I was even less impressed with Doug Legursky and TE/FB David Johnson. Legursky was man-handled on more than one occasion, leading to quick stops by the defensive line. Johnson flat out couldn’t find his assignment on a handful of plays (hint: he was the guy tackling the running back).

Speaking of the running back, when he did have a hole, he rarely hit it hard. Two mannerisms are particularly troubling. On a few carries, Rashard Mendenhall had a case of the twinkle-toes. If you’ve ever seen Fred Flintstone bowl, you know what it looks like. That series of stutter-steps slowed down the runner too much, leading to shorter gains than if he had just exploded forward. Rashard also has a bad habit of “backing in” to a defender instead of lowering his shoulder for extra yards.

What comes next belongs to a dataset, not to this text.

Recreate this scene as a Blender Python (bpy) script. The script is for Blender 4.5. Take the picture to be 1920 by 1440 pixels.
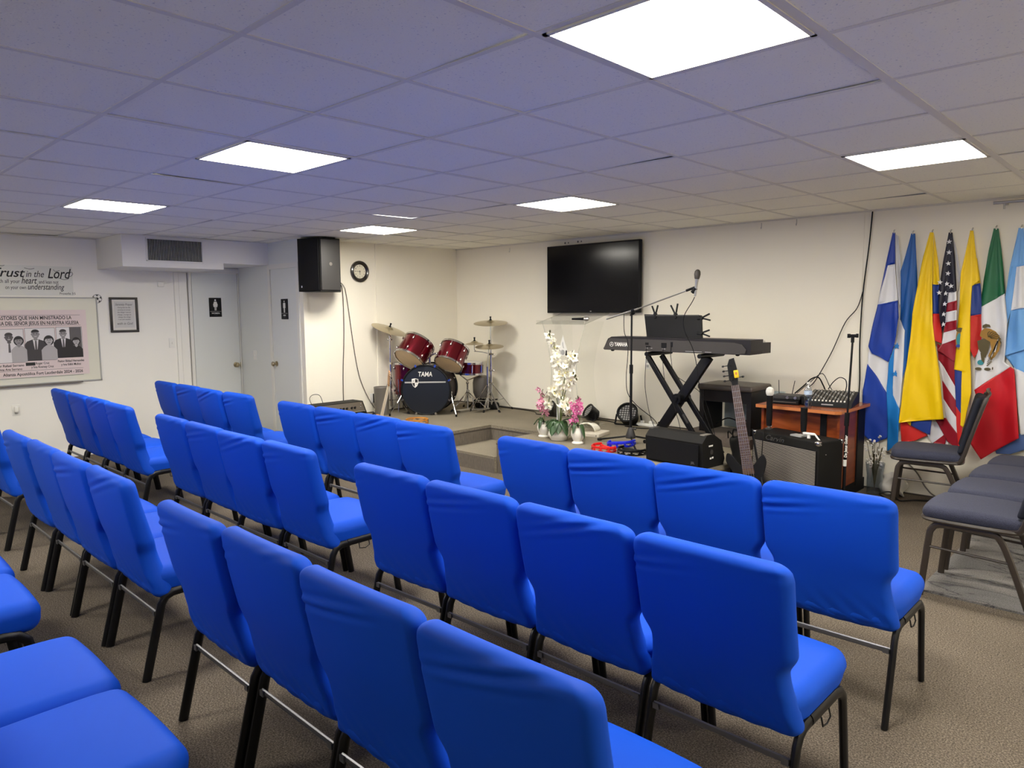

Ever since he was drafted, I’ve occasionally caught a whiff of Shaun Alexander from Mendenhall: a back that is almost entirely dependent on his offensive line. Simply put, he won’t generate yards on his own like a true elite back.

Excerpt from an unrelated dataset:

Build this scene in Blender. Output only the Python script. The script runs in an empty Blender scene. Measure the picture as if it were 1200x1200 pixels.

About that offensive line. Pittsburgh has been attempting to make something out of the nothing in its approach to building the line for the last half-decade. The Marvel Smiths turned into Max Starks, the Max Starks turned into Jonathan Scotts. Against Houston, we could see Trai Essex at left tackle.

While I certainly understand spending thriftily on the offensive line in order to toss money elsewhere (secondary and linebackers), there is a breaking point where the negatives outweigh the positives. The offensive line, outside of Maurkice Pouncey, is starting a slew of castoffs that, if history is any indication, wouldn’t get much of a look on anything other than a rebuilding team.

Through injuries, a few whiffs in the middle rounds of the draft, and some plain-old stubbornness, the Steelers are now below that breaking point. The running game has collapsed and the passing game will be under fire against anything more than an average defense.

Unfortunately, it’s not a problem that can be fixed right away.

That offensive line may not be the team’s biggest problem. The defense has been remarkably solid for the most part. Ike Taylor, Troy Polamalu, and William Gay have been spectacular at times this season. The rest of the supporting cast has had its moments, and players like Lawrence Timmons and James Harrison are starting to pick up steam.

However, the unit only has one takeaway in three games. With the offense struggling to hold on to the ball more often than not, the defense needs to start getting its hands on the ball. While Pittsburgh escaped with a win in week three, losing the turnover battle will kill this team in the long haul.

Aaron Smith may yield his starting job before the end of the season. Simply put, Smith hasn’t looked like the same player he was in years past. He can still be a valuable contributor in small doses, but a younger, stronger Ziggy Hood needs to start carrying the load.

There’s no shame in it, either. Look at what’s happening with Hines Ward on the offensive side of the ball. The emergence of Mike Wallace and Antonio Brown has relegated Ward to being a third option, despite the fact that he’s the most productive receiver in franchise history.

LaMarr Woodley needs to start showing up. Remember, he is the one lining up on Aaron Smith’s side, so Smith’s struggles could be hampering Woodley’s pass rush. Either way, the Steelers coughed up quite a bit of money in the offseason for a guy who hasn’t broken through in the first three games. If he doesn’t start producing, the defense as a whole is going to suffer.

Gay needs to remain as the starter opposite Ike Taylor. Even if Bryant McFadden were to magically return to 100% health, Gay has done enough to earn the starting job. McFadden hasn’t looked the same since his one-year stint in Arizona anyways, so Gay’s ascension makes sense in more ways than one.